Other experts tell you that traditional threading systems are useless
except as toys. However, these "toys" are the building blocks of
other sytems. Cancellation, on the other hand, is only a concept
required by a select few real time applications. Most MT
applications can be (and often are) coded with either no
cancellation, or with application specific cancellation mechanisms
using condition variables or other synchronization concepts.

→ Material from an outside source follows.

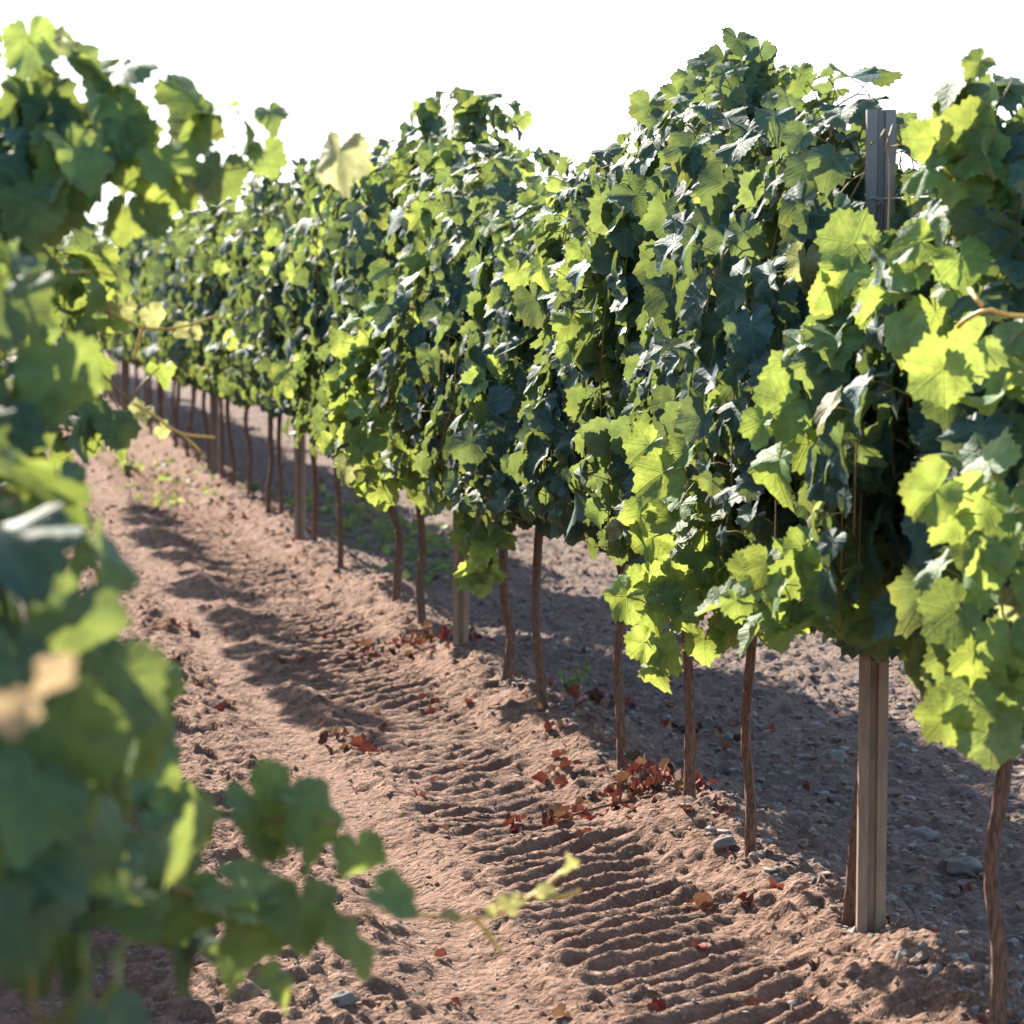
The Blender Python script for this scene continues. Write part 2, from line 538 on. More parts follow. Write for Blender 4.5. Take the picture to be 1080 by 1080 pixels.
def resample(pts, step):
    pts = np.asarray(pts, float)
    # smooth through the points first (Catmull-Rom)
    P = np.concatenate([[2 * pts[0] - pts[1]], pts, [2 * pts[-1] - pts[-2]]])
    out = []
    for i in range(1, len(P) - 2):
        for t in np.linspace(0, 1, 14, endpoint=False):
            a, b, c, d = P[i - 1], P[i], P[i + 1], P[i + 2]
            out.append(.5 * (2 * b + (c - a) * t + (2 * a - 5 * b + 4 * c - d) * t * t + (3 * b - a - 3 * c + d) * t ** 3))
    out.append(P[-2]); out = np.array(out)
    L_ = np.concatenate([[0], np.cumsum(np.linalg.norm(np.diff(out, axis=0), axis=1))])
    s = np.arange(0, L_[-1], step)
    return np.stack([np.interp(s, L_, out[:, k]) for k in range(3)], -1)


def clothe(fol, canes, pts, outward, size=(.075, .105), step=.06, petiole=.07, age=(1.0, .6), radius=.004, rand=.55, up=.4, per=1, start=0, cane=True, tint=None):
    """put leaves on a shoot. outward: function(point) -> direction away from the row's core"""
    P = resample(pts, step)
    n = len(P)
    if n < 2: return
    if cane: canes.append((P, np.linspace(radius, radius * .45, n)))
    for i in range(start, n):
        f = i / max(1, n - 1)
        tg = unit(P[min(i + 1, n - 1)] - P[max(i - 1, 0)])
        for _ in range(per):
            o = outward(P[i])
            s = rnd.uniform(*size) * (1 - .45 * max(0, f - .72) / .28)
            sidev = np.cross(tg, o + rv(.2)); sidev = sidev / (np.linalg.norm(sidev) + 1e-6) * (1 if (i + _) % 2 else -1)
            pd = unit(sidev * .8 + o * .75 + np.array((0, 0, .15)) + rv(.35))
            pos = P[i] + pd * petiole * rnd.uniform(.55, 1.25)
            nrm = unit(o * .95 + np.array((0, 0, up)) + sidev * .2 + rv(rand))
            tip = np.array((0, 0, -1.3)) + pd * .4 + rv(.22)
            a = np.clip(age[0] * (1 - f) + age[1] * f + rnd.gauss(0, .12), 0, 1)
            fol.add(pos, nrm, tip, s, leaf_tint(a) if tint is None else tint() , P[i])


# ------------------------------------------------------------------ a vine
def build_vine(x0, y0, lod, label, group, top=2.0, wl=.33, wr=.33, n_shoot=20, half=.44, bottom=.66, lean=0.0, trunk_px=None, extra=None, size=(.052, .098), step=.047,
               clear=False, core=1.0, rand=.27, seed=0, droop=.38):
    rnd.seed(1000 + seed)
    z0 = gz(x0, y0)
    root = empty('grape_vine', (x0, y0, z0 - .01))
    tag(root, label, 'vine', group)
    base = np.array((x0, y0, z0 - .01))
    head = .72 - base[2]
    # trunk with its flaky bark
    lx = rnd.uniform(-.03, .03) + lean * .3
    ly = rnd.uniform(-.09, .09)
    kink = [np.array((0, 0, -.06)), np.array((rnd.gauss(0, .012), rnd.gauss(0, .02), head * .22)), np.array((lx * .4 + rnd.gauss(0, .013), ly * .4 + rnd.gauss(0, .022), head * .48)), np.array((lx * .8 + rnd.gauss(0, .013), ly * .8 + rnd.gauss(0, .022), head * .75)),
            np.array((lx, ly, head)), np.array((lx, ly, head + .06))]
    tp = resample(kink, .03 if lod != 'low' else .1)
    nt = len(tp)
    rad = np.interp(np.linspace(0, 1, nt), [0, .1, .5, .9, 1], [.026, .0160, .0132, .0150, .021]) * rnd.uniform(.9, 1.2)
    link('trunk', tube_mesh('trunk', [(tp, rad)], M_BARK, 14 if lod != 'low' else 7, .24 if lod != 'low' else .08), root)
    arms = []
    for sgn in (-1, 1):
        arms.append(([tp[-2], np.array((lx, ly + sgn * .12, head + .06)), np.array((lx + rnd.gauss(0, .02), ly + sgn * .28, head + .07)), np.array((lx, sgn * half, head + .05))], .013))
    link('cordon', tube_mesh('cordon', [(resample(p, .05), r) for p, r in arms], M_BARK, 8, .1), root)
    fol, canes = Foliage(lod), []
    if clear:      # leaves trained away from the free top of the post
        def keep(p):
            q = p + base
            if q[2] < 1.60: return True
            dx, dy = q[0] - ROW_X, q[1] - row_y(921)
            across = dx * math.cos(.33) - dy * math.sin(.33); along = dx * math.sin(.33) + dy * math.cos(.33)
            return not (abs(across) < .08 and along < .05)
        fol.keep = keep

    def outward(p):
        dx, dy = p[0] - lx, p[1]
        w = wl if dx < 0 else wr
        return unit(np.array((dx / w + rnd.gauss(0, .15), dy / half * 1.05, max(0, (p[2] - (top - .35)) / .5))) + 1e-4)

    for k in range(n_shoot):
        yb = (k + .5 + rnd.uniform(-.4, .4)) / n_shoot * 2 * half - half
        sgn = -1 if rnd.random() < .55 else 1
        w = (wl if sgn < 0 else wr) * math.sqrt(max(.06, 1 - (yb / (half * 1.04)) ** 2))
        p0 = np.array((lx + rnd.gauss(0, .02), yb, head + .05))
        if rnd.random() < .25: w *= 1.25
        T = (top - base[2]) * rnd.uniform(.90, 1.02) * (1 - .09 * (yb / half) ** 2)
        if rnd.random() < droop:      # an arching shoot that hangs down outside
            zt = rnd.uniform(head + .30, T - .25)
            zb = rnd.uniform(bottom - base[2], bottom - base[2] + .5)
            if zb > zt - .25: zb = max(bottom - base[2], zt - .4)
            ye = yb + rnd.gauss(0, .12)
            pts = [p0, np.array((lx + sgn * w * .35, yb, (head + zt) / 2 + .1)), np.array((lx + sgn * w * .75, (yb + ye) / 2, zt)), np.array((lx + sgn * w * 1.05, ye, (zt + zb) / 2 + .1)), np.array((lx + sgn * w * 1.1, ye, zb))]
        else:
            x1 = sgn * w * rnd.uniform(.2, .8)
            x2 = sgn * w * rnd.uniform(.1, 1.0)
            ye = yb + rnd.gauss(0, .10)
            pts = [p0, np.array((lx + x1, yb + (ye - yb) * .3, head + (T - head) * .4)), np.array((lx + x2 * .8, ye, head + (T - head) * .78)), np.array((lx + x2 * .5 + rnd.gauss(0, .04), ye + rnd.gauss(0, .06), T)),
                   np.array((lx + x2 * .6 + sgn * .06, ye + rnd.gauss(0, .1), T - rnd.uniform(.0, .12)))]
        clothe(fol, canes, pts, outward, size, step, rand=rand)
    # skirt of leaves around the cordon
    for k in range(int(n_shoot * 1.6)):
        yb = rnd.uniform(-half, half); sgn = -1 if rnd.random() < .55 else 1
        w = (wl if sgn < 0 else wr) * rnd.uniform(.1, .95)
        p = np.array((lx + sgn * w, yb, bottom - base[2] + abs(rnd.gauss(.03, .14))))
        o = outward(p)
        fol.add(p, unit(o + np.array((0, 0, .3)) + rv(.5)), np.array((0, 0, -1)) + o * .4 + rv(.3), rnd.uniform(*size), leaf_tint(rnd.uniform(.4, .9)))
    for k in range(int(260 * core)):
        yb = rnd.uniform(-half, half) * .9
        p = np.array((lx + rnd.gauss(0, .09), yb, rnd.uniform(bottom + .05, top - .22) - base[2]))
        fol.add(p, unit(np.array((rnd.choice((-1, 1)), 0, .25)) + rv(.45)), np.array((0, 0, -1)) + rv(.3), rnd.uniform(.085, .115), leaf_tint(rnd.uniform(.6, 1)))
    if extra:
        n0 = len(canes)
        extra(root, fol, canes, base, outward)
        for P, r_ in list(canes[n0:]):       # every extra shoot grows out of the old wood
            P0 = np.asarray(P[0])
            if abs(P0[0] - lx) > .06 and not np.isscalar(r_):
                q = np.array((lx, float(np.clip(P0[1], -half, half)), head + .05))
                canes.append((resample([q, (q + P0) / 2 + np.array((0, 0, .06)), P0], .05), .0035))
    link('foliage', fol.mesh('foliage'), root)
    if lod != 'low':
        link('canes', tube_mesh('canes', canes + [((a, (np.asarray(a) + b) / 2 + np.array((0, 0, .006)), b), .0014) for a, b in fol.pet], M_CANE, 5), root)
    else:
        link('canes', tube_mesh('canes', canes[::2], M_CANE, 4), root)
    return root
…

> Boost threads cannot solve this problem, as you say.
> Neither can the committee, without something which purports
> to being a reasonable threads library (in terms of both semantics
> and portability).
> Since I think modern programming must include
> a notion of multiprocessing, I can only commend the
> effort to build a portable threads library -- even
> if the specifications are non-sense in terms of the
> existing C/C++ abstract machine model.

What we have so far is hardly "non-sense" in terms of the existing
C/C++ abstract machine model, even if we are extending it to include
the concept of a thread of execution.
> > > [Best not to start me off on a rant :-]
> >
> > Hey, I dislike Java as much as the next guy, but Java has shown
> > of the dangers in a poor thread design that every language/library
> > should pay attention to. Cancellation is a big one. I'm not sure
> > that a safe form of cancellation can be done, despite how easy it
> > to add cancellation explicitly to thread routines.
> The current notion of threads is poor.
> There are much better solutions. For example the behaviour
> of the JoCaml system is backed by a mathematical calculus
> (the join calculus).

CSP calculus is the latest in state of the art threading concepts.
However, CSP systems are usually built using the lower level
primitives, and it is a goal of Boost.Threads to include these higher
level concepts at some point. I feel compelled to point out that CSP
systems don't support cancellation, however, which makes your
expert's assertion questionable.
> For the moment though, we can only wrap the poorly
> designed concepts and API's that are actually made available,
> providing some extra safety where possible, but otherwise
> leaving it up to the programmer.

We can do much more than this, and it is the ultimate goal. However,
you have to build the wheels before you can build the formula one
racer. In this case, there's a very large set of existing practice
using the lower level primitives that illustrate their usefullness
even if the higher level concepts are "safer".